Now is the time to know
Hafiz
that all you do is sacred.
So maybe that’s the real fear of loss: it throws you into the reality of the world, rather than the made-up image we safely fold and tuck into our brains. The loss at death is real, the coming loss of others is real. Forgive me if I can’t approach that with dignity. My embrace of loss is not enlightened philosophy. It is a clawing at the fabric of the world, trying to rend into the place where my friend now exists.
Cleave a piece of wood, I am there; lift up the stone
The Gospel According to Thomas
and you will find me there.
Ultimately, death is a form of grammar, the most misunderstood form. Of course, I refer to the comma. That which indicates a pause, a signal to the reader to take a new breath. Death is not the period of finality we assign to it, nor the exclamation (point) it evokes from us. It is the intake before the leap into the next big thing. As with death, the comma is forever misplaced, misunderstood, mastered only by the masters. And my friend was the master of all commas. Every. Single. One.
I asked God if it was okay to be melodramatic,
Kaylin Haught
and she said yes.
Rise in peace, Suzanne, you who gave me these lines of poetry in a rolled scroll that refuses to lie flat because, well, poetry. Even more, you gifted me with a (damaged) understanding of the sanctity of the comma, and thus life. My love flies with you.
Joe Hawes
I am sure all who knew Suzanne will appreciate your kind and deeply felt words. They give me comfort as I sit with the reality of her departure. It comes right after the death of another great. ady and good friend. Thus your words speak to my spirit and console in multiple ways
Ellen Morris Prewitt
I hate to hear that you’ve had a double whammy in the friend-losing department, Joe–what a blow. And I’m glad these words spoke of consolation for you. Maybe we can get together soon and remember Suzanne in all her glory.
Blake
This captures Suzanne’s spirit beautifully, with appropriately sly grammar references (though I think you should add double spaces between the sentences because she would want you to). I hope it finds its way to the telephone pole outside your house.
Ellen Morris Prewitt
Ah, the double space. You are exactly right. Sure I could come up with a metaphor for that, if my brain would only engage. What a wonderful idea to print it and tack it onto a pole. And so it shall be done.
Sharon
This is her best eulogy, Ellen, and I thank you for letting it pour out of your flayed heart onto the page or screen or wherever it appears from now on.
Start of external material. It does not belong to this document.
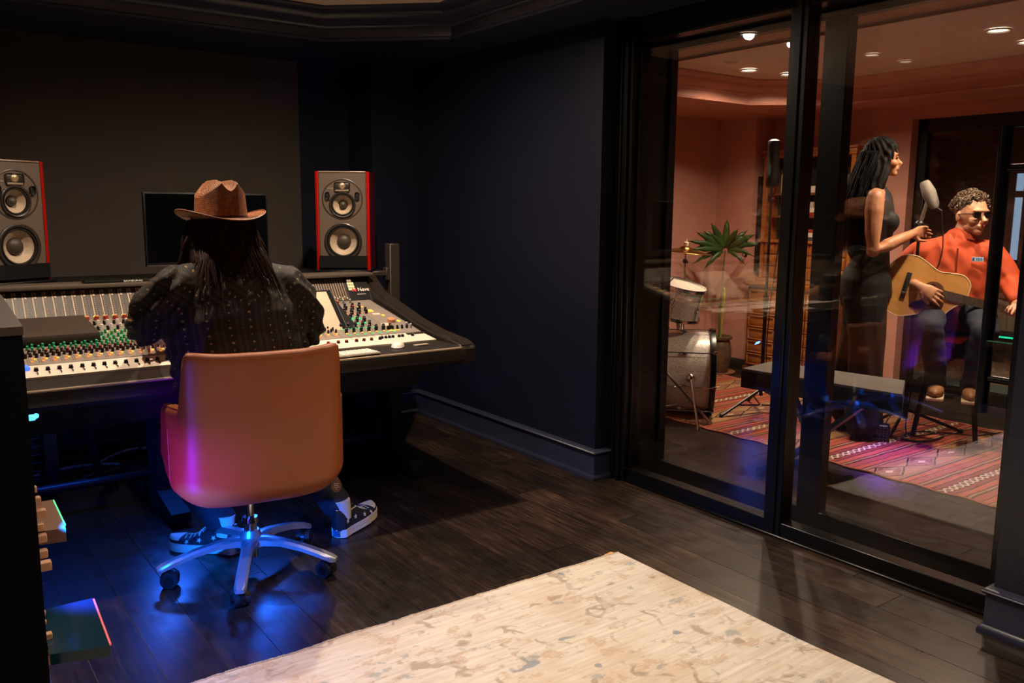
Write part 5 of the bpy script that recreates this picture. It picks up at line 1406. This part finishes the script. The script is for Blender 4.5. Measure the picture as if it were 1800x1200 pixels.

As Suzanne receives this tribute, and I have no doubt she will, I believe she will be smiling, and possibly hoisting a glass of icy-cold Coca-Cola in your direction. May she be granted eternal delight in Beauty.
Ellen Morris Prewitt
I was telling someone this morning about getting to be with Suzanne while you, a performance artist, delivered your living eulogy for her. She will be getting send off after send off, like a birthday week instead of just one measly day. Love to you. 💔
Donna
❤️
Joanne Corey
Thank you for sharing your friend, your loss, and your grief with us, Ellen. May your memories bring comfort, love, peace, and, eventually, new energy to you and all her friends and family.
I do disagree with this sentence, though.”Forgive me if I can’t approach that with dignity.” I believe that, because of our inherent human dignity, any expression of love, including the grief that springs from loss, is also imbued with dignity.
I keep re-reading the Lynn Ungar quote. It’s apparently what I need to hear today…
Ellen Morris Prewitt
Thank you for your blessing, Joanne, because that’s what your “May” sentence felt like to me, a blessing. And your belief in innate human dignity that is not affected by expression but just is.
These quotes were included in a gift from Suzanne. Not just these but more. And each one is a ringing note. I’m so glad one resonated with you.